## GIVEN INSTRUCTION
Write out, word for word, the first line of the data below and every line after it through the one containing "below the frame')".
+--
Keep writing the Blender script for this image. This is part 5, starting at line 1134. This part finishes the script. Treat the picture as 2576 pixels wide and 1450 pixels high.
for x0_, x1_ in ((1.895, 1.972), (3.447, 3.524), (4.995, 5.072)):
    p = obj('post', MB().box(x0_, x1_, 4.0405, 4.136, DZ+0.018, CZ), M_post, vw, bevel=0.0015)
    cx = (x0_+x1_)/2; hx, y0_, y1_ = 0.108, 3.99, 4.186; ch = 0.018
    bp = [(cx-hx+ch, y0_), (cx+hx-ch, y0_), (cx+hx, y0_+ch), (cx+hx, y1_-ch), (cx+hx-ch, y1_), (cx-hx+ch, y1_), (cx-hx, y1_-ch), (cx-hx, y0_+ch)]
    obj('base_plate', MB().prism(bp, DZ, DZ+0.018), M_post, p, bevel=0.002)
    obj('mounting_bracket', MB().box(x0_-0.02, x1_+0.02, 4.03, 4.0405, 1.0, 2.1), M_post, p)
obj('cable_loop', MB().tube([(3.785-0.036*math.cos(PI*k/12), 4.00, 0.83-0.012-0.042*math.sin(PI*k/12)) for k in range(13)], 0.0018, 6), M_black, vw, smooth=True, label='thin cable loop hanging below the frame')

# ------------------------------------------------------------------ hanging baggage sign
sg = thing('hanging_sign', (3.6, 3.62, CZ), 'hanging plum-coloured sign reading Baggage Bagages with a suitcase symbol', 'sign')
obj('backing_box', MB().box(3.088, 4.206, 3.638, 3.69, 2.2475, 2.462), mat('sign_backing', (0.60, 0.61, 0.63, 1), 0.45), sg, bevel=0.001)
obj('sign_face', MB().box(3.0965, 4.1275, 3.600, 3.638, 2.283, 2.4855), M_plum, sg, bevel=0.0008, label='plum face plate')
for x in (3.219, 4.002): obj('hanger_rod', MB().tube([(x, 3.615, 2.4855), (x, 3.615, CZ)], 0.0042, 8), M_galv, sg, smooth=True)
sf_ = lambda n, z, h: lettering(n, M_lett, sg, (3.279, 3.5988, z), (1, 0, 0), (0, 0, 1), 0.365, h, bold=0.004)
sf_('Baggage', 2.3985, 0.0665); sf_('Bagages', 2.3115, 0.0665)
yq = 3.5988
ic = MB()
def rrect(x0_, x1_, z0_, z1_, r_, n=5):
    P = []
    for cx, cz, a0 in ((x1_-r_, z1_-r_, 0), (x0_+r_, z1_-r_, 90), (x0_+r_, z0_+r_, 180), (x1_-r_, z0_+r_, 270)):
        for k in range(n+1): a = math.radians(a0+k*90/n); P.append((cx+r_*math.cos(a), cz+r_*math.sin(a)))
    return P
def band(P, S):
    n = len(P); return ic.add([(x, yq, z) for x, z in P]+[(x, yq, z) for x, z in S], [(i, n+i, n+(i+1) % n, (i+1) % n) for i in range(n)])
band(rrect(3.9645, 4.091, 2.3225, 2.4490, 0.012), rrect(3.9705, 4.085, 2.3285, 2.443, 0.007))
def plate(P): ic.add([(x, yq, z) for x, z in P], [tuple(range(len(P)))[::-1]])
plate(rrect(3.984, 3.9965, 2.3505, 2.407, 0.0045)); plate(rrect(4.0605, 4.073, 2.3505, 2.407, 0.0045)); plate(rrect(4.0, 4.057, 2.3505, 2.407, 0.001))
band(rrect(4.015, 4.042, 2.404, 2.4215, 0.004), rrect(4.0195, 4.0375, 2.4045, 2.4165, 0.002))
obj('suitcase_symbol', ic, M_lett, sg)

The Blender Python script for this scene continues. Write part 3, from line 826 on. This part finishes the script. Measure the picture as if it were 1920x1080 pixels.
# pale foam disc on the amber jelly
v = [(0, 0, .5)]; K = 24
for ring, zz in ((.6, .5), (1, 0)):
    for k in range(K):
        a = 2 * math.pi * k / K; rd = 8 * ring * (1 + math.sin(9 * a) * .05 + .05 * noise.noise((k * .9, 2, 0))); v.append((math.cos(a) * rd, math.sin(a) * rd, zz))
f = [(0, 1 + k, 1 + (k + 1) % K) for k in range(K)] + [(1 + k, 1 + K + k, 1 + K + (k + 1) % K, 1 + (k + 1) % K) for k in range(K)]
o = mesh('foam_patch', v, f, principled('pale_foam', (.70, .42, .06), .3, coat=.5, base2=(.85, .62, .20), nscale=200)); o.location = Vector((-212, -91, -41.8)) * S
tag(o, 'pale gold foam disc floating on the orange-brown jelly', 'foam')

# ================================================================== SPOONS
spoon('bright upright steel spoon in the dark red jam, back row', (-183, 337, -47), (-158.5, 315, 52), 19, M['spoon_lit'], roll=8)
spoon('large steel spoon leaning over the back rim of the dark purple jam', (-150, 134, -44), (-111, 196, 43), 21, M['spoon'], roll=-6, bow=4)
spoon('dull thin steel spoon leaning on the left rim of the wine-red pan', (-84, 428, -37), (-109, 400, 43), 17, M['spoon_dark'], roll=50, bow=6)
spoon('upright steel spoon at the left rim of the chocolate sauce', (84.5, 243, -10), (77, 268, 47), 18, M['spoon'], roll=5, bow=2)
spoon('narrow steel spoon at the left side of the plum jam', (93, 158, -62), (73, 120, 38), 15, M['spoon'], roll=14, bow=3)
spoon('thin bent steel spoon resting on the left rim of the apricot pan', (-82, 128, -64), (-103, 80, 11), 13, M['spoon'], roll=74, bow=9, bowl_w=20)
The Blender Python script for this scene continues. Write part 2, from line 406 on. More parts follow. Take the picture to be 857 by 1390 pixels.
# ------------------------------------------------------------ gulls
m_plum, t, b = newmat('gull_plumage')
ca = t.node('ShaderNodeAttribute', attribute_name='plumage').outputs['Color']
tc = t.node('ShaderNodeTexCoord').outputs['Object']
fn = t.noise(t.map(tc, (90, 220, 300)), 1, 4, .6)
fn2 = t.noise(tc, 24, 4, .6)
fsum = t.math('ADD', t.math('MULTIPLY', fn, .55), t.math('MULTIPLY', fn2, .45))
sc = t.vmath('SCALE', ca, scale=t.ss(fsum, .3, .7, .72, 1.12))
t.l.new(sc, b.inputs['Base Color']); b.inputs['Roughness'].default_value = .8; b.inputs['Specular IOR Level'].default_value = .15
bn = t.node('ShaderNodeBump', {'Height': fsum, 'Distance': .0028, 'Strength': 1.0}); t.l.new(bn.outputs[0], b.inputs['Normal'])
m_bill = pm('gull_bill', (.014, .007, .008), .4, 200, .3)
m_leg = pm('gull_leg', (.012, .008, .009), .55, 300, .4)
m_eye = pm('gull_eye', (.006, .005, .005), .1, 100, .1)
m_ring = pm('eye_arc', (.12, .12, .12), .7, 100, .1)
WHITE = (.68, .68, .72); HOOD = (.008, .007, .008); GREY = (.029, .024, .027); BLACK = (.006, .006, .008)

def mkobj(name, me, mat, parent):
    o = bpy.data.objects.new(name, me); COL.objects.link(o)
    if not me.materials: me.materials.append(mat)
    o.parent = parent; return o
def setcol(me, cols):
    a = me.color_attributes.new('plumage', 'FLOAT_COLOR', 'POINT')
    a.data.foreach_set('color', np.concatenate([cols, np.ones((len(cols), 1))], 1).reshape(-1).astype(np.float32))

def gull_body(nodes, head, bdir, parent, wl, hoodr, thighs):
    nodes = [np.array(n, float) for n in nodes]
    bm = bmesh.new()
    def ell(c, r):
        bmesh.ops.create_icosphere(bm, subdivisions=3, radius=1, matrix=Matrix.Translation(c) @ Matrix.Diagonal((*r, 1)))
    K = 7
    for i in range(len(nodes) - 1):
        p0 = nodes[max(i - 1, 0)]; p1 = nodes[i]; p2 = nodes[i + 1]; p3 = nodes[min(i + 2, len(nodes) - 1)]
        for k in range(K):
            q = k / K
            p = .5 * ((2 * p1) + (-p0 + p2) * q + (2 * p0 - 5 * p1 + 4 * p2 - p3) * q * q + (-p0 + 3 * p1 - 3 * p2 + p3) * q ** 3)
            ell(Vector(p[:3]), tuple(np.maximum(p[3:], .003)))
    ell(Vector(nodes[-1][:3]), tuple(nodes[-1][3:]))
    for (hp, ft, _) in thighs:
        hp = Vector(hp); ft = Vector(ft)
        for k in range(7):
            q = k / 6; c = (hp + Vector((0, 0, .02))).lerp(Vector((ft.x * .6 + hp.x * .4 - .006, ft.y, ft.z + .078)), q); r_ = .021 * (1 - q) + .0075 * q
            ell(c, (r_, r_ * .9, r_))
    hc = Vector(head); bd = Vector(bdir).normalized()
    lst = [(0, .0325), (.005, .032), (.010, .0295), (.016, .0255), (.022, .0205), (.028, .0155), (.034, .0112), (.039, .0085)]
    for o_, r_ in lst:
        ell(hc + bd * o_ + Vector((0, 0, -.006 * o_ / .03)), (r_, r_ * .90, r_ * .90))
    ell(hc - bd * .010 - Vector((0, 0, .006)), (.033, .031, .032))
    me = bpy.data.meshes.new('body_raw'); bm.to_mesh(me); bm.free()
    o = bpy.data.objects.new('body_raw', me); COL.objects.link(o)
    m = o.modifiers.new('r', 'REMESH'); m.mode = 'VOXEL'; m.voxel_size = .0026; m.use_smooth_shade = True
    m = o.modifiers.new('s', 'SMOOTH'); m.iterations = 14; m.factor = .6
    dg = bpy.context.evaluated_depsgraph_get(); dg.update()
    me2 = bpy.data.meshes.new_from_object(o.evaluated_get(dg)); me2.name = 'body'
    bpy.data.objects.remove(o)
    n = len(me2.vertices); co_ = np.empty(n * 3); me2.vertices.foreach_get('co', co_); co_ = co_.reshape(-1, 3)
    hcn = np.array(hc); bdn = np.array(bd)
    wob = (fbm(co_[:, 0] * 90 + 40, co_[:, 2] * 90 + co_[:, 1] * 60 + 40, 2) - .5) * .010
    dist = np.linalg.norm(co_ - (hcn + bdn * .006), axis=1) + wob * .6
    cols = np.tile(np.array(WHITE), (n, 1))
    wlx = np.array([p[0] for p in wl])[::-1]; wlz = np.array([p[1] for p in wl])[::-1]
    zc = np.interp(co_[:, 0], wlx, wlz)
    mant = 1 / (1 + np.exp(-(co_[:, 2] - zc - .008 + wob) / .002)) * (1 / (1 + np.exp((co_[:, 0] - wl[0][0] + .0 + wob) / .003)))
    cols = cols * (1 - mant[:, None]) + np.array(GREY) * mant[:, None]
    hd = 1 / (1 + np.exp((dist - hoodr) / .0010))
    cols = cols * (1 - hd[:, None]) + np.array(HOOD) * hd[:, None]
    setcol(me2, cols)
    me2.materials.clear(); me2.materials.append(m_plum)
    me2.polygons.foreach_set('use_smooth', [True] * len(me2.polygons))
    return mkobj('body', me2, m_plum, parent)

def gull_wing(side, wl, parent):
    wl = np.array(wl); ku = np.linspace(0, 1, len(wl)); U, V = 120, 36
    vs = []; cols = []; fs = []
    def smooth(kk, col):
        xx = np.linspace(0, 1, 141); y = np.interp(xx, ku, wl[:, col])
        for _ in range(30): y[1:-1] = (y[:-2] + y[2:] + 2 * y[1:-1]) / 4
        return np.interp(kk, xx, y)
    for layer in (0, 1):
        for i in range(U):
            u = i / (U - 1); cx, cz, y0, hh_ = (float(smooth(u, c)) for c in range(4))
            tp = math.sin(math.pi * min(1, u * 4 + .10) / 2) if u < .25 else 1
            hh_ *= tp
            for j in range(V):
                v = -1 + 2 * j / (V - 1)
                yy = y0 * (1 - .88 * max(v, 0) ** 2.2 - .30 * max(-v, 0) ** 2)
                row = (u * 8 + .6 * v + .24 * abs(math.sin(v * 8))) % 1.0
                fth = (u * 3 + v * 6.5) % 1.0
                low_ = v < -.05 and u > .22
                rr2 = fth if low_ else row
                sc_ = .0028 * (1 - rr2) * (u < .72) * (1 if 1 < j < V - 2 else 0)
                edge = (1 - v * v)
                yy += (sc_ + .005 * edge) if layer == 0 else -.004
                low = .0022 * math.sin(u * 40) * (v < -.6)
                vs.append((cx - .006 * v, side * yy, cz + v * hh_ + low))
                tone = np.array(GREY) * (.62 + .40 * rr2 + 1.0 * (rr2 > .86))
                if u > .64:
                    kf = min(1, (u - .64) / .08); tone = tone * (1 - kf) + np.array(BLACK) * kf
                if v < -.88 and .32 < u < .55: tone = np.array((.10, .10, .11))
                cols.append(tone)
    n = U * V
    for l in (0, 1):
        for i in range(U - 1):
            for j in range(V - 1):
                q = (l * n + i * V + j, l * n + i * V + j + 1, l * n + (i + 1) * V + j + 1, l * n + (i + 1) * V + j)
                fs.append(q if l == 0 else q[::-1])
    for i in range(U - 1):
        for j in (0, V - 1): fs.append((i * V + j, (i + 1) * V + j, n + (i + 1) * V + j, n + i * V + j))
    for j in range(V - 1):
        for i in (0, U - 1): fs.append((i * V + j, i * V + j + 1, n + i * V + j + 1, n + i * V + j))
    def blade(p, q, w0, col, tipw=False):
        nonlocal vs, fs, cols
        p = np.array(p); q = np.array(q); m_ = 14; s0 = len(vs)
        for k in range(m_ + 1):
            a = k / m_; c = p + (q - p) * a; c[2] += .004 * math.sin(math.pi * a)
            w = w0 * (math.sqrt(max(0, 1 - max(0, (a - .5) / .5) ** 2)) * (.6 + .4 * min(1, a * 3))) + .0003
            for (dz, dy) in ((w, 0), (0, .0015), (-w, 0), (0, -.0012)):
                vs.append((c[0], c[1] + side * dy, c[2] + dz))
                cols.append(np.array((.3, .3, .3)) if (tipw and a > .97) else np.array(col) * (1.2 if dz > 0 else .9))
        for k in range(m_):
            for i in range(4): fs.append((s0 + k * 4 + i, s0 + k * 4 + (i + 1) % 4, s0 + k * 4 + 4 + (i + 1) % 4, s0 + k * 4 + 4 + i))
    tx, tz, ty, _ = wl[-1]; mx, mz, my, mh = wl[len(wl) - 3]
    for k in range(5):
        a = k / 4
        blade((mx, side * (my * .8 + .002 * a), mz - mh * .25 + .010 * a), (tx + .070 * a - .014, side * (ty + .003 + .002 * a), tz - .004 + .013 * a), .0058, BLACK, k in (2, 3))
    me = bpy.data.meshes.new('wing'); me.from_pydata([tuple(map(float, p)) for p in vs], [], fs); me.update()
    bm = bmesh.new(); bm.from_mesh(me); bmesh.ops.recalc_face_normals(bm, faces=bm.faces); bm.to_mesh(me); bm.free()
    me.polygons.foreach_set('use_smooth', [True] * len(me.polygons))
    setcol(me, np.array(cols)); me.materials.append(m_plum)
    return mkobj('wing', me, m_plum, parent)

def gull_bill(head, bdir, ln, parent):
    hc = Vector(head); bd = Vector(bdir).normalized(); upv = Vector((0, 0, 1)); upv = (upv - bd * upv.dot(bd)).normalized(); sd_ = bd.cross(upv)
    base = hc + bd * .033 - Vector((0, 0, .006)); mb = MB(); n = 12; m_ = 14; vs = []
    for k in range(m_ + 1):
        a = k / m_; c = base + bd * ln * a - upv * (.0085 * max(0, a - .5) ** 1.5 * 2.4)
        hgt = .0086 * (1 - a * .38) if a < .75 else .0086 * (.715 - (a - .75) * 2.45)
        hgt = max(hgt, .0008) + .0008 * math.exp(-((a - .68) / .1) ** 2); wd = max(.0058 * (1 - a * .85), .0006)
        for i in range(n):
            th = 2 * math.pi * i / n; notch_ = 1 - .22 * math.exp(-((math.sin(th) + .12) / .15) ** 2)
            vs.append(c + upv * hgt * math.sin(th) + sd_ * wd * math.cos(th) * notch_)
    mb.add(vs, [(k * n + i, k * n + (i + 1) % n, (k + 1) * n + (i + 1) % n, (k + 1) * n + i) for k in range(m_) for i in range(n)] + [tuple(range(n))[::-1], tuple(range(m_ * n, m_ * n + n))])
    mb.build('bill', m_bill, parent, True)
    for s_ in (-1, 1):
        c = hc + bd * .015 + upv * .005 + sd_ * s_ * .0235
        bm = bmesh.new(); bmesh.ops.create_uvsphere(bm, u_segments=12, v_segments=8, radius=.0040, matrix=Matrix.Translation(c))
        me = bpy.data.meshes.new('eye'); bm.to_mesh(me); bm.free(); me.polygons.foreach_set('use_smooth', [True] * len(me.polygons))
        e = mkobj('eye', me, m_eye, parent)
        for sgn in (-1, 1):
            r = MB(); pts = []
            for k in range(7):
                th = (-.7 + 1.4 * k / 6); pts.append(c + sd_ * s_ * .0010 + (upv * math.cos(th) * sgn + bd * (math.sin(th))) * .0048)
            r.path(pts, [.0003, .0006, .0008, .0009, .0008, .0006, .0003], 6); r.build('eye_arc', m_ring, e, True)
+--
## OUTPUT BELOW
Keep writing the Blender script for this image. This is part 5, starting at line 1134. This part finishes the script. Treat the picture as 2576 pixels wide and 1450 pixels high.
for x0_, x1_ in ((1.895, 1.972), (3.447, 3.524), (4.995, 5.072)):
    p = obj('post', MB().box(x0_, x1_, 4.0405, 4.136, DZ+0.018, CZ), M_post, vw, bevel=0.0015)
    cx = (x0_+x1_)/2; hx, y0_, y1_ = 0.108, 3.99, 4.186; ch = 0.018
    bp = [(cx-hx+ch, y0_), (cx+hx-ch, y0_), (cx+hx, y0_+ch), (cx+hx, y1_-ch), (cx+hx-ch, y1_), (cx-hx+ch, y1_), (cx-hx, y1_-ch), (cx-hx, y0_+ch)]
    obj('base_plate', MB().prism(bp, DZ, DZ+0.018), M_post, p, bevel=0.002)
    obj('mounting_bracket', MB().box(x0_-0.02, x1_+0.02, 4.03, 4.0405, 1.0, 2.1), M_post, p)
obj('cable_loop', MB().tube([(3.785-0.036*math.cos(PI*k/12), 4.00, 0.83-0.012-0.042*math.sin(PI*k/12)) for k in range(13)], 0.0018, 6), M_black, vw, smooth=True, label='thin cable loop hanging below the frame')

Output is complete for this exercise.